In the defense sector, the adoption of modular 3D printing holds significant potential for numerous benefits:

Answer to specific mission objectives and needs : Defense requirements often vary based on mission objectives and individual soldier needs. With modular 3D printing, it becomes easier to customize and personalize equipment and gear. Soldiers can have access to tailored solutions that fit their specific requirements, resulting in enhanced comfort, performance, and safety. Modular 3D printing can facilitate the production of complex geometries and surface textures that aid in stealth and camouflage. Defense entities can create intricate patterns or structures on equipment and vehicles, enhancing their ability to blend into different environments or avoid detection by radar or other sensors.


Example of how 3D printing benefits Defense at the AM village event

Example of how 3D printing benefits Defense at the AM village event

Minimize downtime and accelerate repair : The defense sector heavily relies on complex and often lengthy supply chains for critical components. By incorporating modular 3D printing, defense organizations can enhance their agility and independence in producing specific parts and accelerate both Expedient repair (ER) and Battle Damage Repair (BDR).
Deployed military units often face challenges when it comes to repairing or replacing damaged equipment or components on the field. Expedient Repair (ER) refers to a temporary or makeshift repair method until more permanent repairs can be conducted. ER needs to be quick and effective. In ER scenarios, where time is critical, 3D printing allows for the rapid production of replacement parts and brings flexibility that allows the production of tailored components that match the exact specifications required for ER (material, exterior condition, shape, support assimilation).

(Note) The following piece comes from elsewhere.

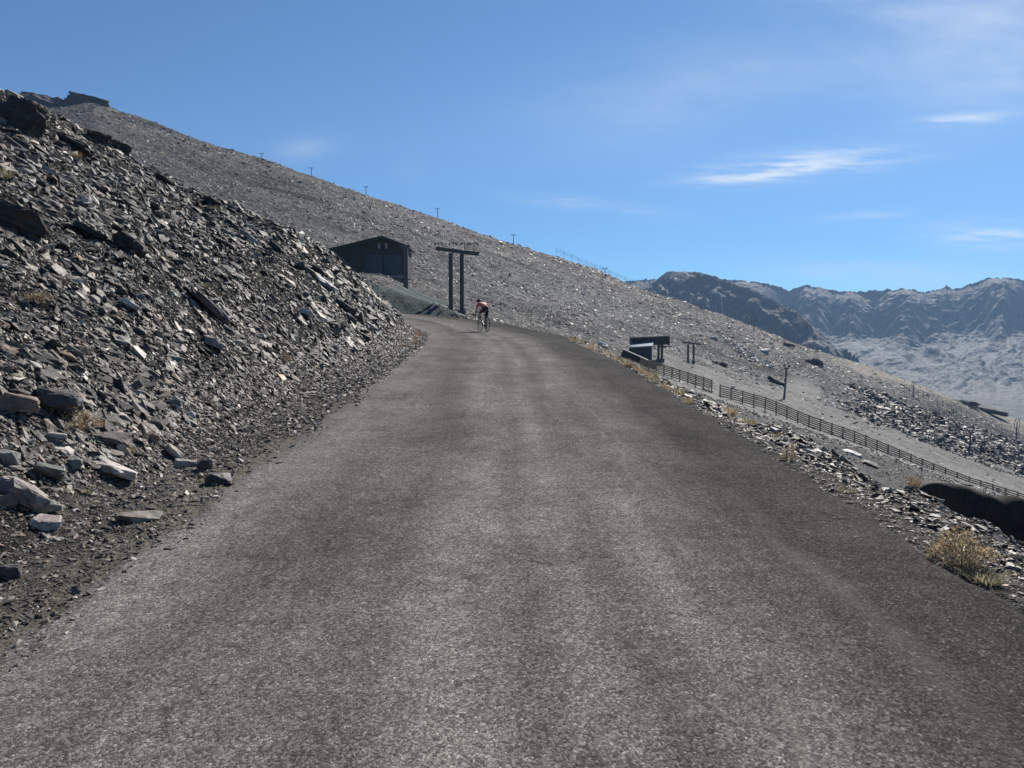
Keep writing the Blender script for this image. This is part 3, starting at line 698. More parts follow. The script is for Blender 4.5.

This resilience is particularly valuable in situations where the supply chain may be disrupted, such as during conflicts or in remote locations. Battle Damage Repair (BDR) refers to the process of repairing and restoring damaged military equipment or vehicles that have been affected by combat or other hostile actions. It is crucial to quickly restore the functionality of the equipment and operational readiness with reliable parts. With modular 3D printing capabilities, soldiers can produce replacement parts or repair tools on-site. This enables quicker turnaround times, ensures operational capability, and minimizes downtime.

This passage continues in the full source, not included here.